Après l’énoncé du sujet, un des bons moyens d’introduire la problématique consiste comme souvent à s’attarder sur la définition des mots. Ici, on pouvait creuser le mot tragédie, en disant que c’était à la fois un événement historique, mais aussi la façon dont cet événement a été ressenti. Et que surtout, en employant le mot « tragédie », on le théâtralise : l’événement devient plus qu’un simple moment de l’histoire, il devient récit, discours, émotion et il prend une valeur d’exemple qui dépasse la seule relation de l’événement. La façon de raconter l’événement devient alors l’enjeu : a-t-elle des vertus pédagogiques ? lesquelles ? qui doit manipuler ce récit ? comment associer une émotion privée à un rôle public ? On peut bien sûr évoquer les mots de catharsis ou de résilience qui sont au cœur du débat actuel. Mais il faut les maîtriser : à employer avec prudence, donc....

2/ un plan possible s’articulait autour de la subjectivité de l’histoire : puisque l’histoire n’est pas objective, comment en faire le récit ? Ce qui est proposé est évidemment critiquable (je l’ai fait rapidement) mais il témoigne d’une progression logique qui est ce qu’on recherche.

I La double nature de l’histoire

A/ L’histoire est d’abord l’objet étudié 1/ La succession d’événements (qu’il s’agisse de faits ou de tendances longues : on introduit ainsi l’apport classique de l’école des Annales) 2/ La façon dont ces événements sont vécus (histoire psychologique, importante dans la construction de la culture) : Hugo racontant l’empire fait l’histoire de son temps en même temps qu’il parle de l’histoire passée.

B/ L’histoire est une science humaine qui ne peut atteindre une illusoire objectivité 1/ L’historien décèle des leçons et des rapports inconnus des contemporains (la chouette d’Hegel) : l’histoire est le résultat d’un travail, d’une maïeutique. Chaque cas historique est donc contingent, et une « tragédie » sera toujours unique. 2/ L’historien n’est jamais neutre, sa subjectivité entache toujours son travail : il ne peut s’en dégager que par un travail épistémologique sur lui-même (K. Popper, misère de l’historicisme).

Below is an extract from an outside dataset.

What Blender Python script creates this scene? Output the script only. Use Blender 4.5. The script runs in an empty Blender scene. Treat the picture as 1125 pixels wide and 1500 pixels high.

Transition : l’histoire n’est donc jamais neutre, et il n’y a pas de « lois historiques », selon une mécanique positiviste. Cela n’interdit pas pour autant une pédagogie de l’histoire

II La pédagogie de l’histoire doit servir des buts sociaux

A/ Le récit historique sert la construction identitaire 1/ Pas de construction identitaire sans discours sur les origines : Y. Lacoste et sa théorie de la représentation géopolitique. 2/ Mais les excès d’une construction identitaire peuvent être la source de nouvelles tragédies : on cite par exemple le discours serbe sur le Kossovo, ou le clivage des Hutus et Tutsis.

B/ Il faut donc un devoir de mémoire qui serve la cohésion sociale 1/ le risque du communautarisme : accepter trop de mémoire particulières menace l’homogénéité de la société : on est toujours l’opprimé de quelqu’un (abus du mécanisme victimaire, tyrannie de la repentance, cf Bruckner). 2/ Le devoir de mémoire doit donc servir la communauté nationale (cf. D. Schnapper), ce qui n’exclut pas d’accepter les erreurs (H. Arendt). On cite Amin Maalouf, A. Grosser pour l’identité (voir ici).

Conclusion : le récit de l’histoire est un impératif social. L’oublier entraînerait à coup sûr dans de nouvelles tragédies. Un travail de mémoire moderne doit avoir conscience de cette nécessité de cohésion collective, tout en acceptant les erreurs afin de réintégrer les victimes dans la communauté nationale. Il ne garantit pas qu’il n’y aura pas de nouvelles tragédies : il en réduit seulement le risque.